Il rejoint également cercle d'amateurs d'art intellectuels parmi lesquels se trouvent les artistes Alexandre Benois et Léon Bakst, tous réunis par leur amour des arts et par leur frustration de la critique d'art de l'époque.
Dès 1896, Diaghilev s’impose en Russie en tant que critique, organisateur d'expositions, éditeur et historien de l'art. Deux ans plus tard il assiste à la fondation du journal Mir Iskousstva [le Monde de l'art], avec le soutien financier d'une grande mécène, la princesse Maria Tenisheva. La publication prône un renouvellement de l'art russe en synthétisant plusieurs formes artistiques dont le théâtre, l’art et la littérature.
A travers ses textes dans Mir iskusstva et les expositions qu'il organise, Serge de Diaghilev devient rapidement une figure majeure de l'art russe et l'un de ses chroniqueurs les plus importants et respectés.
« Je suis d'abord un grand charlatan, quoique avec du flair »
Forger son réseau
« Je suis d'abord un grand charlatan, quoique avec du flair ; deuxièmement, je suis un grand charmeur ; troisièmement, j'ai beaucoup de culot; quatrièmement, je suis un homme avec beaucoup de logique et peu de principes ; et cinquièmement, je pense que je manque de talent; mais si vous voulez, je pense avoir trouvé ma vraie vocation : le mécénat des arts. Tout m'a été donné sauf l'argent – mais ça viendra » écrit Diaghilev à sa belle-mère durant l’été de 1895.
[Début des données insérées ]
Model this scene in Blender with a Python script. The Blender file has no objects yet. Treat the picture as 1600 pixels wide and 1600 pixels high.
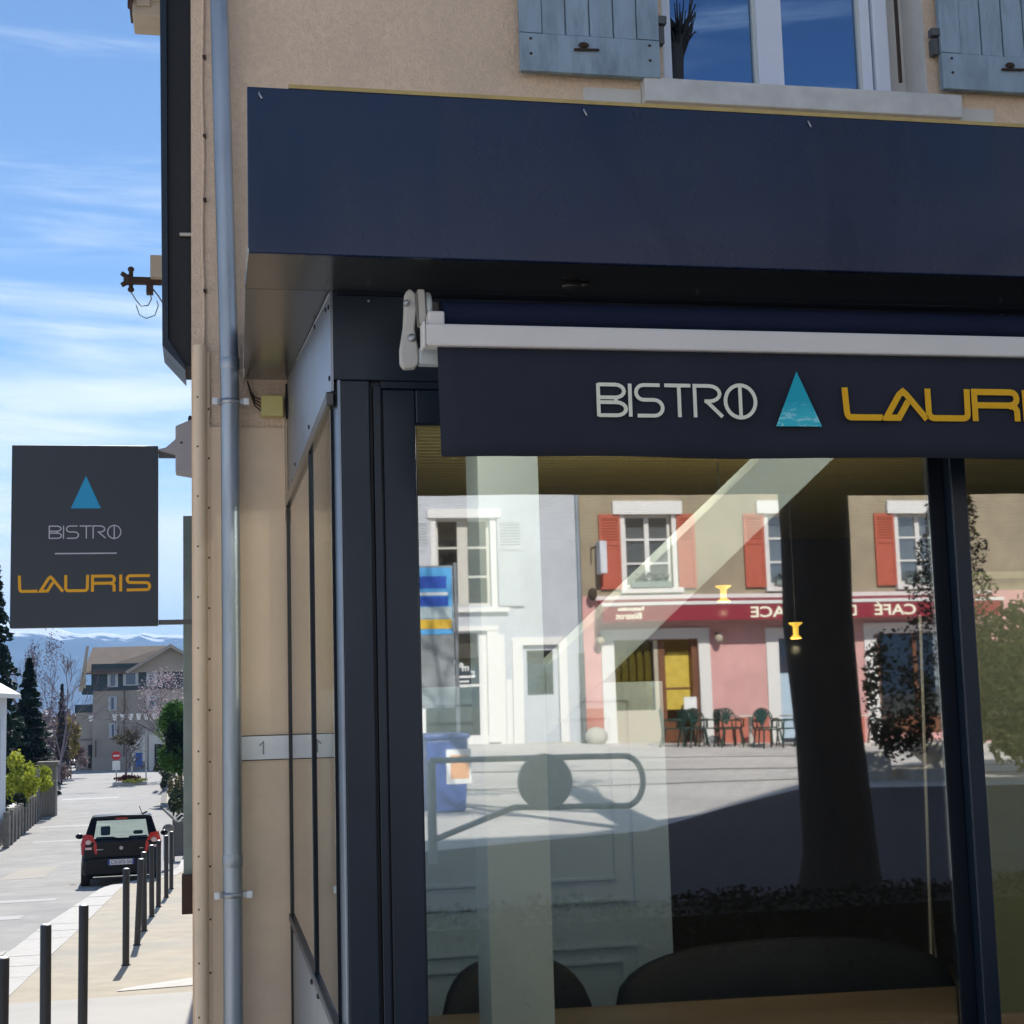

De ses propres mots, Diaghilev est un homme avec du flair, du charme, du culot et sans scrupules. Un homme « à la fois terrible et charmant » selon Debussy, « aimable, mais une personne horrible » selon Satie. Peu importe l’avis des autres, Diaghilev se servira de son charme pour faire avancer ses projets. En Russie comme en France, Serge de Diaghilev se rapproche des cercles intimes de la noblesse ainsi que des réseaux artistiques et culturels exclusifs.
Diaghilev parviendra toujours à trouver de nouveaux financiers pour ses productions artistiques, car tout bon impresario a besoin d’argent et d’un grand réseau. Il passera ainsi sa vie à la poursuite de l’argent, ou à fuir ses créanciers lorsque rembourses ses dettes lui devient impossible.
Son homosexualité assumée lui ouvre autant de portes qu’elle ne lui en ferme : l’écrivain Nicolas Nabokov dira de Diaghilev « "il fut sans doute le premier grand homosexuel qui s'est affirmé et a été accepté comme tel par la société ». En France, il se rapproche du poète Robert de Montesquiou, de Marcel Proust et de Jean Cocteau. Il fait également la rencontre de la Comtesse Greffulhe, dame de la haute noblesse française qui fait entrer Diaghilev dans les plus hautes sphères de la société parisienne.
Une vision artistique globale
Alors que la carrière de Diaghilev en tant qu’impresario trouve moins de soutien en Russie, en raison de son embourgeoisement européen, de son homosexualité assumée et de l’instabilité politique russe, il trouve en Europe, et surtout à Paris, un terrain fertile dans lequel faire germer ses idées et ses talents russes fraichement dénichés.
Les productions de Diaghilev assouvissent les désirs d’un exotisme lointain, et suscitent un succès immense pour Diaghilev. Ce dernier considère la promotion de l'art russe en Europe comme sa raison d’être, et contribue au prestige de la culture russe au début du XXe siècle.
En l'espace de trois ans, de 1906 à 1908, il organise à Paris une immense exposition d'art russe au Grand Palais, une série de concerts de musique russe et une mise en scène de Boris Godounov à l’Opéra Garnier, dans un style ouvertement russe.
Mais c'est avec la danse que Diaghilev change l’histoire de la culture européenne du XXe siècle. A l’instar du Gesamtkunstwerk de Richard Wagner, l’œuvre d’art totale réunissant toutes les disciplines artistiques, Diaghilev voit dans l’art de la danse un carrefour où se croisent la sculpture, l'espace, la musique, le mouvement, la peinture, le design, le sexe et la mort. Le résultat est une création noble et ambitieuse, véritable synthèse artistique.
En 1909, il présente sa première « Saison Russe » au théâtre du Châtelet avec sa troupe d’artistes qu’il nommera l’année suivant « Ballets Russes ». Le succès est immédiat, et la suite appartient à l’histoire.